If I had tuned into any Mariners game from Aug. 16 to Aug. 19, I would have watched Julio Rodríguez get at least four hits. Unfortunately I tuned in last night, when J-Rod was having a rest day. A rest day!
I suppose I don't begrudge any baseball players their rest days, especially at this point of the season—August is the cruelest month, as T. S. Eliot famously did not say. But I was watching last night's game because I missed the bulk of Rodríguez's hot streak, which included an absurd 17 hits over a four-game stretch, and I wanted to watch him continue it, even against the White Sox. Instead I'd just tricked myself into watching the Mariners bat around Touki Toussaint in the first inning to go up 5-0 without him, and then it got worse. Not that there would've been any changes on the White Sox side of things if Rodríguez were there—maybe the game would've ended 16-2 in favor of the Mariners rather than 14-2.

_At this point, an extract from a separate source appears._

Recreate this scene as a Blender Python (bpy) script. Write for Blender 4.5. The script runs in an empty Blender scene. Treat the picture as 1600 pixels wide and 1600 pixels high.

This past Wednesday, when the Mariners played against the Kansas City Royals—admittedly the ideal team to face if you want to start getting hot—Rodríguez went 4-for-6 with a double and two stolen bases, including a steal of third that gave him 30 steals on the year. He immediately followed up that performance by going 5-for-5 the next day, with some defensive assistance on the fourth hit, after which the broadcast mused, "He's got his chance for his first-ever five-hit game." In his next at-bat, he absolutely smashed a first-pitch homer that gave him that first-ever five-hit game. Even the ever-impressive Astros were incapable of stopping him. He went 4-for-5 on Friday, including three hits and another homer against J.P. France, who has had a sub-three ERA this season. It's remarkable that Rodríguez's worst game of a four-game stretch was his last one, where he went merely 4-for-6 with a steal.
The AL or NL Player of the Week award has always been odd to me. I've internalized it as some social media thing, but it is a real award given out by the league and even predates the Silver Slugger. It's not so baffling on concept—you look at the past week and you pick the guy that's been the coolest, which is why Shohei Ohtani has won the AL version three times this year—but it's not the kind of award that'll appear on a category on Immaculate Grid; it's much too fickle for that, which is why Ohtani is the only player to have won Player of the Week three times this year. At its core, it's an encapsulation of a hot streak in a league where any guy can put together a hot streak, the same way that any guy can go on a cold streak.
So Rodríguez recorded zero hits on zero at-bats last night because of his (ugh) rest day, and the game before that he'd gone a mere 1-for-5 at the plate against the Houston Astros, but the four games before that, he could barely make an out if he tried. He broke a nearly century-old MLB record for most hits in a four-game span with 17—the previous record-holder was named Milt Stock and racked up 16 with the Brooklyn Robins in 1925—and helped drag the Mariners into the Wild Card race even after the Mariners traded away their closer at the deadline (again). All of this was more than enough to win him AL Player of the Week.
For a player like Rodríguez, a stellar week like that doesn't come out of nowhere. He's a great defender, and he runs fast and smashes the ball hard, so even when you look at the sheer number of infield hits he got by beating out the throw during his rampage, you can't chalk it up to luck. Also, he seems like a great guy. But to be the best player in baseball for a week, you need more than consistency. You need a little bit of luck and/or magic. You need to be Shohei Ohtani facing the Detroit Tigers, Michael Lorenzen throwing a no-hitter in his first ever home start with the Phillies. I've probably thought way more about Yermín Mercedes recently than anybody really should in the year 2023, but it's a similar kind of pocket wonder, one that you need just as much fortune to bear witness. Blink, and you'll miss it entirely.
If J-Rod doesn't play tonight, I'm going to lose my shit!